Regional Oil Boom Exacerbates Truck Driver Shortage
(Billings, MT – YPR) The oil boom in eastern Montana and western North Dakota is exacerbating the nationwide shortage of truck drivers.
A 2005 study conducted for the American Trucking Association (ATA) forecast a 20,000 shortage of drivers nationwide. The report says by 2014 that figure is projected at 111,000.
Ray Kuntz of Helena, Montana is the CEO of Watkins and Shepard Trucking, Inc and the past chairman of the ATA. He led a nationwide recruiting campaign for drivers in 2007.
Kuntz says there are many reasons why there’s a shortage but he says the biggest one is most of their drivers are male and near 55 years old.
“That demographic is shrinking,” he says.
Kuntz says many of today’s drivers are beginning to retire. He says the trucking industry needs to reach out to minorities and women to fill the gap.
He says there’s added pressure because the current oil boom in the Bakken Oil Field in the Williston basin.
“The oil patch needs a lot of drivers,” he says. He says each oil well needs support from at least 800 loads of water, pipe, and other drilling material. “After you hit oil you need a truck to get that oil to a pipeline or somewhere to get it off the field. So if we’re going to continue to develop oil in western North Dakota and eastern Montana we need a lot more truck drivers to do that.”
Right now, many of those truck drivers for the Bakken fields are being lured away from other companies.
Willie Duffield owns a small trucking company - Duffield Express -- based in Forsyth, Montana. He’s one of the independent contractors hired by FedEx Ground. Duffield says FedEx has stringent rules for drivers so he has a hard time finding the right person for that job.
“We get drivers qualified. Put ‘em on a truck for FedEx and with the oil boom going on over there I’ve had 3 of ‘em quit and go to work over in Williston,” he says.

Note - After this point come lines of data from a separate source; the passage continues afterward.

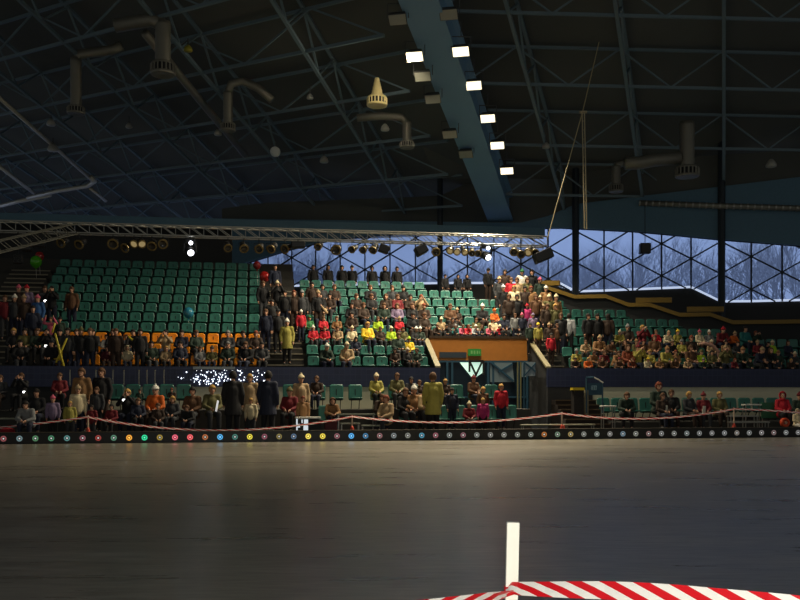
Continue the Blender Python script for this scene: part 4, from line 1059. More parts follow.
# ------------------------------------------------------------------ seats
def slab(w, h, t, r, curve, n=6):     # rounded panel in xz, hollowed towards -y
    b = NB(); pts = []
    for cx, cz, a0 in ((w/2-r, h-r, 0), (-w/2+r, h-r, 90), (-w/2+r*.7, r*.7, 180), (w/2-r*.7, r*.7, 270)):
        rr = r if a0 < 180 else r*.7
        for i in range(4): a = math.radians(a0+30*i); pts.append((cx+rr*math.cos(a), cz+rr*math.sin(a)))
    def yy(x, z): return curve*(1-(2*x/w)**2)*(.4+.6*math.sin(math.pi*min(1, max(0, z/h))))
    fr = [b.verts.new((x, yy(x, z)*.2, z)) for x, z in pts]; inn = [b.verts.new((x*.82, yy(x*.82, z)+.0, h/2+(z-h/2)*.8)) for x, z in pts]
    bk = [b.verts.new((x, t, z)) for x, z in pts]; c = b.verts.new((0, curve, h/2))
    m = len(pts)
    for i in range(m):
        j = (i+1) % m
        b.faces.new((fr[i], fr[j], inn[j], inn[i])); b.faces.new((inn[i], inn[j], c)); b.faces.new((bk[j], bk[i], fr[i], fr[j]) if False else (fr[j], fr[i], bk[i], bk[j]))
    b.faces.new(bk)
    return b
def tf(b, M):
    bmesh.ops.transform(b, matrix=M, verts=b.verts[:]); return b
def make_seat(name, m, bw=.43, bh=.40, bz=.40):
    o = empty(name, (0, 0, 0), TH)
    b = tf(slab(bw, bh, .035, .08, .03), Matrix.Translation((0, .20, bz)) @ Matrix.Rotation(math.radians(-8), 4, 'X')); bk_ = obj('backrest', b, m, o, True)
    b = tf(slab(.43, .42, .04, .06, .03), Matrix.Translation((0, .20, .385)) @ Matrix.Rotation(math.radians(86), 4, 'X') @ Matrix.Diagonal((1, 1, 1, 1))); obj('seat_pan', b, m, o, True)
    b = NB(); bar(b, (-.14, .16, .36), (-.14, .33, .02), .018); bar(b, (.14, .16, .36), (.14, .33, .02), .018); bar(b, (-.18, .14, .365), (.18, .14, .365), .02); bar(b, (0, .25, .45), (0, .28, .75), .02); obj('bracket', b, M_black, o)
    return o
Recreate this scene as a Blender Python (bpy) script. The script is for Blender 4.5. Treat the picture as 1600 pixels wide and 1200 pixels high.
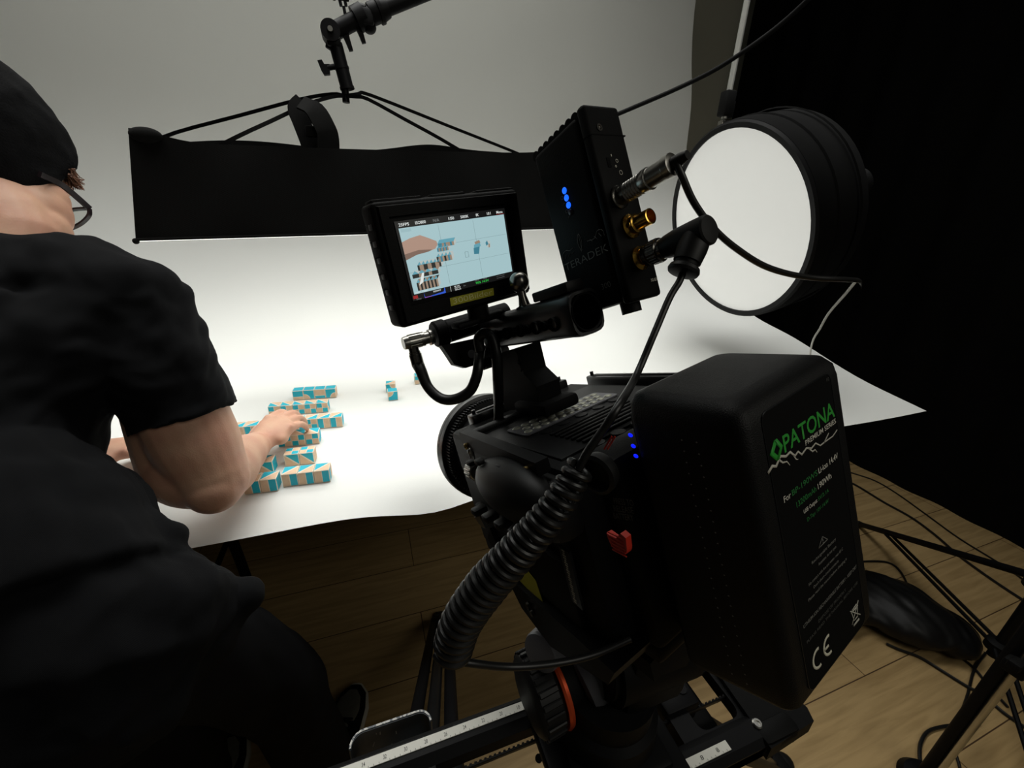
import bpy, bmesh, math, random
from mathutils import Vector, Matrix, noise
V = Vector
random.seed(7)
scene = bpy.context.scene
COL = scene.collection
for o in list(bpy.data.objects): bpy.data.objects.remove(o)

# ------------------------------------------------------------------ camera, world, lights, exposure
CAM_Z = 1.27
F_PX = 627.45
CR = (V((0.943626, -0.329211, 0.034508)), V((-0.092519, -0.3624, -0.927419)), V((0.317822, 0.871944, -0.372428)))  # right, down, forward
cam_d = bpy.data.cameras.new('camera')
cam = bpy.data.objects.new('camera', cam_d); COL.objects.link(cam)
cam_d.sensor_width = 36.0; cam_d.lens = 36.0 * F_PX / 1600.0
cam_d.clip_start = 0.02; cam_d.clip_end = 50
cam.matrix_world = Matrix.Translation((0, 0, CAM_Z)) @ Matrix((CR[0], -CR[1], -CR[2])).transposed().to_4x4()
scene.camera = cam
scene.view_settings.view_transform = 'Standard'
scene.view_settings.look = 'None'
scene.view_settings.gamma = 1.0
scene.view_settings.use_curve_mapping = False
scene.view_settings.exposure = 0.0
world = bpy.data.worlds.new('world'); scene.world = world
world.use_nodes = True
bg = world.node_tree.nodes['Background']
bg.inputs[0].default_value = (0.9, 0.85, 0.72, 1)
bg.inputs[1].default_value = 0.03
SOFTBOX_POWER = 3.0      # radiance of the strip diffuser
LAMP_POWER = 0.40         # radiance of the round lamp face

def area_light(name, loc, aim, size, power, col, spread=180):
    d = bpy.data.lights.new(name, 'AREA'); d.shape = 'RECTANGLE'; d.size, d.size_y = size; d.energy = power; d.color = col; d.spread = math.radians(spread)
    o = bpy.data.objects.new(name, d); COL.objects.link(o); o.location = loc
    o.rotation_euler = (Vector(aim)-Vector(loc)).to_track_quat('-Z', 'Y').to_euler(); return o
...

Duffield says he pays on average $1,000 a week but in the oil patch drivers are making 3 to 5 times that. “And we just can’t compete with that,” he says.
He says his other drivers who deliver products to the Williston Basin get courted by companies there and hired away. He calls the experience frustrating. Duffield says it’s hurting the viability of Duffield Express.
He says he had 3 trucks sitting idle for the first four months of this year because he couldn’t find drivers.
“You got a $175,000 rig sitting there and not doing anything, it has a big impact on your bottom line,” he says.
Even a large trucking company like Watkins & Shepard is impacted by the demand for drivers.
CEO Ray Kuntz says he’s having to spend more money to try to keep drivers and paying more for additional training.
“We’re doing fairly well right now, but it’s kinda luck of the draw,” he says. “We’ve had as many as 40 trucks without drivers at times. Today we’re pretty full.”
Kuntz and Duffield say it’s ironic at a time when the trucking industry is so desperate for licensed, qualified drivers there’s record unemployment nationwide. But they add truck driving is not for everyone. They says drivers need training and a commercial driving license to be considered. Then, they say, the driver has to have a spotless driving record, undergo regular drug testing, and comply with growing federal regulations.
Kuntz says addressing the semi-truck driver shortage is critical if the economy is to recover. He says, in Montana alone, over 80 percent of every product that comes in and out of the state comes on a truck.
“So without us, the economy is dead,” he says.
Kuntz says the same is true for the national economy as manufacturing starts to pick up.